DeGeneres asked if there were girls in his school with long hair, to which he responded in the affirmative and said: "There's plenty of girls with long hair at my school. Like, if girls can have long hair, why can't I have long hair?"

DeGeneres said that was the point she was trying to make.

"I just personally think you should be able to wear your hair however you want, especially if there's girls with long hair," she said. "What's the difference if girls have long hair and if guys have long hair?"

She said she did not think the policy was fair and asked Arnold to explain why his dreadlocks are important to him.

"It's really important to me because my dad is from Trinidad," he told her, adding that his dreadlocks are part of his culture and heritage. "And I really wish the school would kind of be open to other cultures and just, at least let us try to tell you some things. Don't just shut us out."

DeGeneres agreed. "I think that's what school's supposed to do," she said, "is teach you about other cultures. You're not supposed to teach them. They're supposed to teach you."

African Americans make up 3.1 percent of the Barbers Hill Independent School District population.

Barbers Hill High School has not responded to multiple requests for comment.

Jami Navarre, spokeswoman for Barbers Hill Independent School District, declined an interview request and said the district would not be commenting further on the matter. She pointed NBC News to a statement the district released last week saying that the high school allows dreadlocks, but has for decades had a "a community-supported policy" about the length of male students’ hair.
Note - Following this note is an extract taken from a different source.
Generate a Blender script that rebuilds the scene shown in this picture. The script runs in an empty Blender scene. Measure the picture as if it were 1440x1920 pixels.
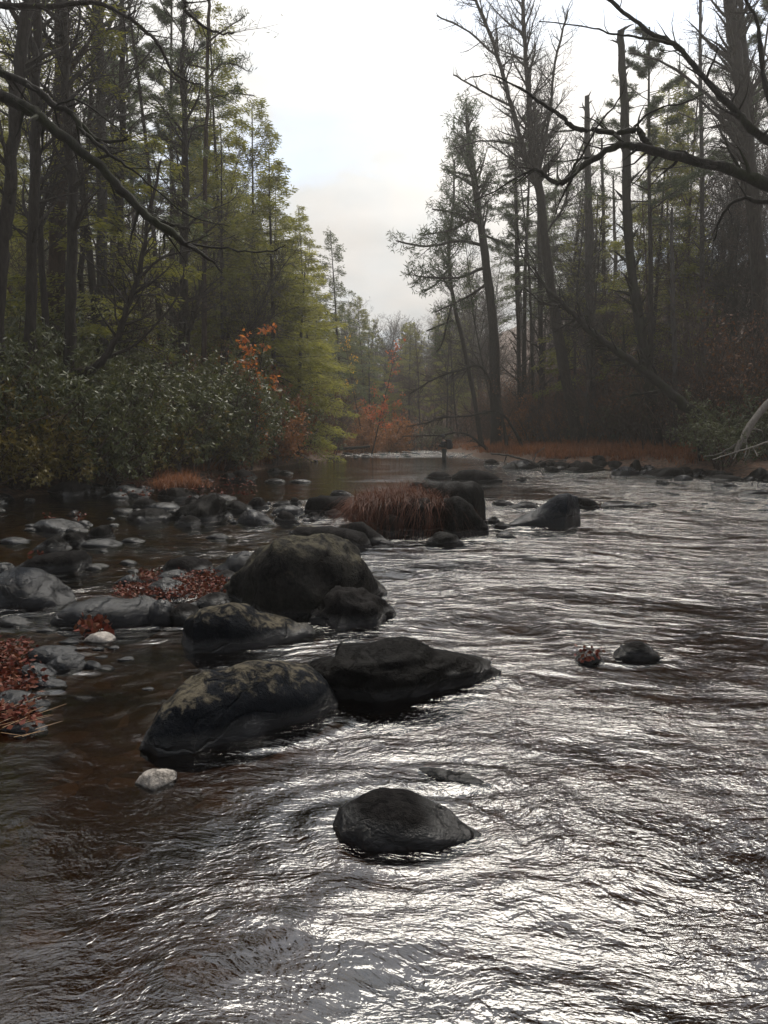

Arnold, who has been out of school for weeks, said if he doesn't cut his hair, his only options are in-school suspension or an alternative school for children with behavioral issues.

DeGeneres then spoke into the camera and urged officials "to do the right thing."

"I am begging you. This kid is a good kid. He deserves to graduate, to walk with all the other kids," she said. "He's a good guy. I just am urging you to do the right thing. Please."

Afterward, she invited singer Alicia Keys on stage to award Arnold, who plans to become a veterinarian, a $20,000 scholarship for college.

"I want to tell you that, I couldn't believe the story when I heard it," Keys told Arnold. "And I'm super proud of you for standing up for what you know is right. And I know that the school needs to do the right thing."